** Work to do **
Exclude the pictures and reproduce the remaining data exactly as written.

** Given material **
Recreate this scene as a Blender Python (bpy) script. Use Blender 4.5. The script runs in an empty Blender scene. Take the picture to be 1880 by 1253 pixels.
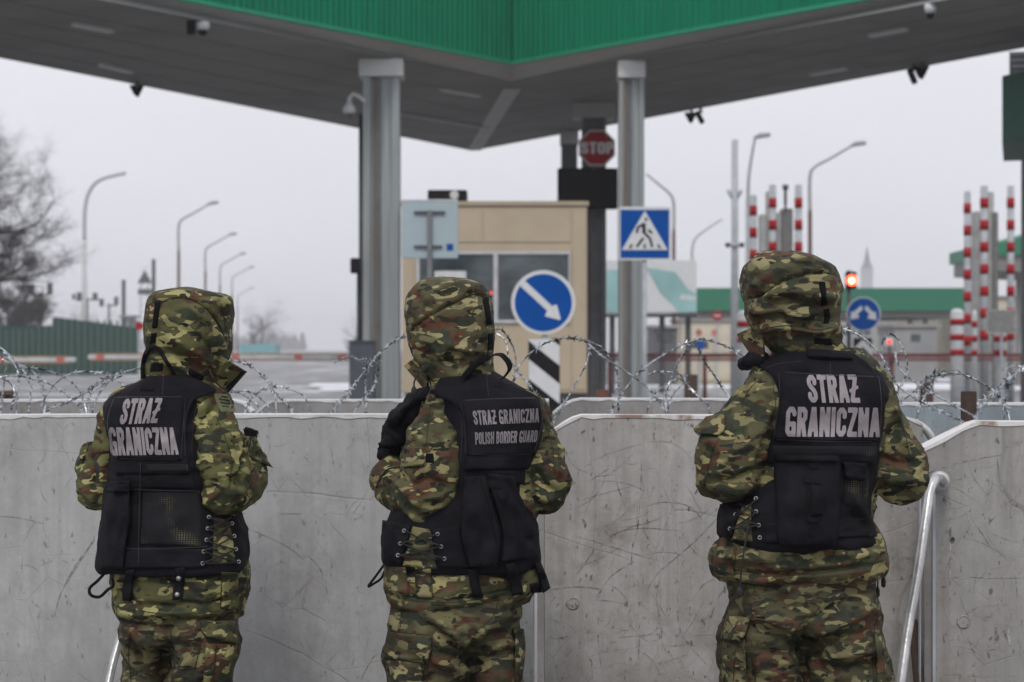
import bpy, bmesh, math, random
import numpy as np
from mathutils import Vector, Matrix
from mathutils.bvhtree import BVHTree
random.seed(7)
SC = bpy.context.scene
COL = SC.collection
# ------------------------------------------------------------------ camera, sky, sun, exposure
F, CX, HY, CZ = 3655.6, 940.0, 640.0, 1.64       # focal length and picture axes in photograph pixels, eye height in metres
cam = bpy.data.cameras.new('camera'); camo = bpy.data.objects.new('camera', cam); COL.objects.link(camo)
camo.location = (0, 0, CZ); camo.rotation_euler = (math.radians(90), 0, 0)
cam.sensor_width = 36; cam.lens = 70; cam.shift_y = 13.5 / 1880
cam.clip_start = 0.1; cam.clip_end = 6000
cam.dof.use_dof = True; cam.dof.focus_distance = 5.24; cam.dof.aperture_fstop = 5.6
SC.camera = camo
SUN_EL, SUN_ROT = math.radians(48), math.radians(188)
w = bpy.data.worlds.new('World'); SC.world = w; w.use_nodes = True
nt = w.node_tree; nt.nodes.clear()
sky = nt.nodes.new('ShaderNodeTexSky'); sky.sky_type = 'NISHITA'; sky.sun_disc = False
sky.sun_elevation = SUN_EL; sky.sun_rotation = SUN_ROT; sky.dust_density = 5; sky.air_density = 1
hs = nt.nodes.new('ShaderNodeHueSaturation'); hs.inputs['Saturation'].default_value = 0.10
mixc = nt.nodes.new('ShaderNodeMix'); mixc.data_type = 'RGBA'; mixc.inputs[0].default_value = 0.86
mixc.inputs[7].default_value = (6.7, 6.74, 7.25, 1)        # overcast cloud layer
bg = nt.nodes.new('ShaderNodeBackground'); bg.inputs['Strength'].default_value = 0.134
wo = nt.nodes.new('ShaderNodeOutputWorld')
nt.links.new(sky.outputs[0], hs.inputs['Color']); nt.links.new(hs.outputs[0], mixc.inputs[6])
cl = nt.nodes.new('ShaderNodeTexNoise'); cl.inputs['Scale'].default_value = 2.2; cl.inputs['Detail'].default_value = 4
tc = nt.nodes.new('ShaderNodeTexCoord'); mp = nt.nodes.new('ShaderNodeMapping'); mp.inputs['Scale'].default_value = (1, 1, 3.5); nt.links.new(tc.outputs['Generated'], mp.inputs[0]); nt.links.new(mp.outputs[0], cl.inputs['Vector'])
cr = nt.nodes.new('ShaderNodeMapRange'); cr.inputs[1].default_value = .3; cr.inputs[2].default_value = .7; cr.inputs[3].default_value = .93; cr.inputs[4].default_value = 1.05; nt.links.new(cl.outputs['Fac'], cr.inputs[0])
vm_ = nt.nodes.new('ShaderNodeVectorMath'); vm_.operation = 'SCALE'; nt.links.new(mixc.outputs[2], vm_.inputs[0]); nt.links.new(cr.outputs[0], vm_.inputs['Scale']); nt.links.new(vm_.outputs[0], bg.inputs['Color']); nt.links.new(bg.outputs[0], wo.inputs['Surface'])
sl = bpy.data.lights.new('sun', 'SUN'); sl.energy = 1.5; sl.angle = math.radians(14); sl.color = (1, .97, .93)
so = bpy.data.objects.new('sun', sl); COL.objects.link(so)
sd = Vector((-math.sin(math.radians(8)) * math.cos(SUN_EL), -math.cos(math.radians(8)) * math.cos(SUN_EL), math.sin(SUN_EL)))
so.rotation_euler = sd.to_track_quat('Z', 'Y').to_euler()
SC.view_settings.view_transform = 'Standard'; SC.view_settings.look = 'None'
SC.view_settings.exposure = 0.0; SC.view_settings.gamma = 1.0; SC.view_settings.use_curve_mapping = False
SC.cycles.volume_bounces = 1; SC.cycles.max_bounces = 6

# ------------------------------------------------------------------ helpers
def P(px, py, Y):
    return Vector(((px - CX) / F * Y, Y, CZ - (py - HY) / F * Y))
def setp(o, label=None, cat=None, group=None, kind=None):
    if label: o['label'] = label
    if cat: o['category'] = cat
    if group: o['group'] = group
    if kind: o['kind'] = kind
    return o
def wloc(o):
    v = Vector((0, 0, 0))
    while o is not None:
        v += o.location; o = o.parent
    return v
def thing(name, label, cat, loc=(0, 0, 0), group=None, kind=None):
    o = bpy.data.objects.new(name, None); COL.objects.link(o); o.location = loc; o.empty_display_size = .2
    return setp(o, label, cat, group, kind)
def link_mesh(name, me, m, parent=None, smooth=False):
    o = bpy.data.objects.new(name, me); COL.objects.link(o)
    if m: me.materials.append(m)
    if smooth: me.polygons.foreach_set('use_smooth', [True] * len(me.polygons))
    if parent is not None:
        L = wloc(parent); me.transform(Matrix.Translation(-L)); o.parent = parent
    return o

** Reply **
Recreate this scene as a Blender Python (bpy) script. Use Blender 4.5. The script runs in an empty Blender scene. Take the picture to be 1880 by 1253 pixels.
import bpy, bmesh, math, random
import numpy as np
from mathutils import Vector, Matrix
from mathutils.bvhtree import BVHTree
random.seed(7)
SC = bpy.context.scene
COL = SC.collection
# ------------------------------------------------------------------ camera, sky, sun, exposure
F, CX, HY, CZ = 3655.6, 940.0, 640.0, 1.64       # focal length and picture axes in photograph pixels, eye height in metres
cam = bpy.data.cameras.new('camera'); camo = bpy.data.objects.new('camera', cam); COL.objects.link(camo)
camo.location = (0, 0, CZ); camo.rotation_euler = (math.radians(90), 0, 0)
cam.sensor_width = 36; cam.lens = 70; cam.shift_y = 13.5 / 1880
cam.clip_start = 0.1; cam.clip_end = 6000
cam.dof.use_dof = True; cam.dof.focus_distance = 5.24; cam.dof.aperture_fstop = 5.6
SC.camera = camo
SUN_EL, SUN_ROT = math.radians(48), math.radians(188)
w = bpy.data.worlds.new('World'); SC.world = w; w.use_nodes = True
nt = w.node_tree; nt.nodes.clear()
sky = nt.nodes.new('ShaderNodeTexSky'); sky.sky_type = 'NISHITA'; sky.sun_disc = False
sky.sun_elevation = SUN_EL; sky.sun_rotation = SUN_ROT; sky.dust_density = 5; sky.air_density = 1
hs = nt.nodes.new('ShaderNodeHueSaturation'); hs.inputs['Saturation'].default_value = 0.10
mixc = nt.nodes.new('ShaderNodeMix'); mixc.data_type = 'RGBA'; mixc.inputs[0].default_value = 0.86
mixc.inputs[7].default_value = (6.7, 6.74, 7.25, 1)        # overcast cloud layer
bg = nt.nodes.new('ShaderNodeBackground'); bg.inputs['Strength'].default_value = 0.134
wo = nt.nodes.new('ShaderNodeOutputWorld')
nt.links.new(sky.outputs[0], hs.inputs['Color']); nt.links.new(hs.outputs[0], mixc.inputs[6])
cl = nt.nodes.new('ShaderNodeTexNoise'); cl.inputs['Scale'].default_value = 2.2; cl.inputs['Detail'].default_value = 4
tc = nt.nodes.new('ShaderNodeTexCoord'); mp = nt.nodes.new('ShaderNodeMapping'); mp.inputs['Scale'].default_value = (1, 1, 3.5); nt.links.new(tc.outputs['Generated'], mp.inputs[0]); nt.links.new(mp.outputs[0], cl.inputs['Vector'])
cr = nt.nodes.new('ShaderNodeMapRange'); cr.inputs[1].default_value = .3; cr.inputs[2].default_value = .7; cr.inputs[3].default_value = .93; cr.inputs[4].default_value = 1.05; nt.links.new(cl.outputs['Fac'], cr.inputs[0])
vm_ = nt.nodes.new('ShaderNodeVectorMath'); vm_.operation = 'SCALE'; nt.links.new(mixc.outputs[2], vm_.inputs[0]); nt.links.new(cr.outputs[0], vm_.inputs['Scale']); nt.links.new(vm_.outputs[0], bg.inputs['Color']); nt.links.new(bg.outputs[0], wo.inputs['Surface'])
sl = bpy.data.lights.new('sun', 'SUN'); sl.energy = 1.5; sl.angle = math.radians(14); sl.color = (1, .97, .93)
so = bpy.data.objects.new('sun', sl); COL.objects.link(so)
sd = Vector((-math.sin(math.radians(8)) * math.cos(SUN_EL), -math.cos(math.radians(8)) * math.cos(SUN_EL), math.sin(SUN_EL)))
so.rotation_euler = sd.to_track_quat('Z', 'Y').to_euler()
SC.view_settings.view_transform = 'Standard'; SC.view_settings.look = 'None'
SC.view_settings.exposure = 0.0; SC.view_settings.gamma = 1.0; SC.view_settings.use_curve_mapping = False
SC.cycles.volume_bounces = 1; SC.cycles.max_bounces = 6

# ------------------------------------------------------------------ helpers
def P(px, py, Y):
    return Vector(((px - CX) / F * Y, Y, CZ - (py - HY) / F * Y))
def setp(o, label=None, cat=None, group=None, kind=None):
    if label: o['label'] = label
    if cat: o['category'] = cat
    if group: o['group'] = group
    if kind: o['kind'] = kind
    return o
def wloc(o):
    v = Vector((0, 0, 0))
    while o is not None:
        v += o.location; o = o.parent
    return v
def thing(name, label, cat, loc=(0, 0, 0), group=None, kind=None):
    o = bpy.data.objects.new(name, None); COL.objects.link(o); o.location = loc; o.empty_display_size = .2
    return setp(o, label, cat, group, kind)
def link_mesh(name, me, m, parent=None, smooth=False):
    o = bpy.data.objects.new(name, me); COL.objects.link(o)
    if m: me.materials.append(m)
    if smooth: me.polygons.foreach_set('use_smooth', [True] * len(me.polygons))
    if parent is not None:
        L = wloc(parent); me.transform(Matrix.Translation(-L)); o.parent = parent
    return o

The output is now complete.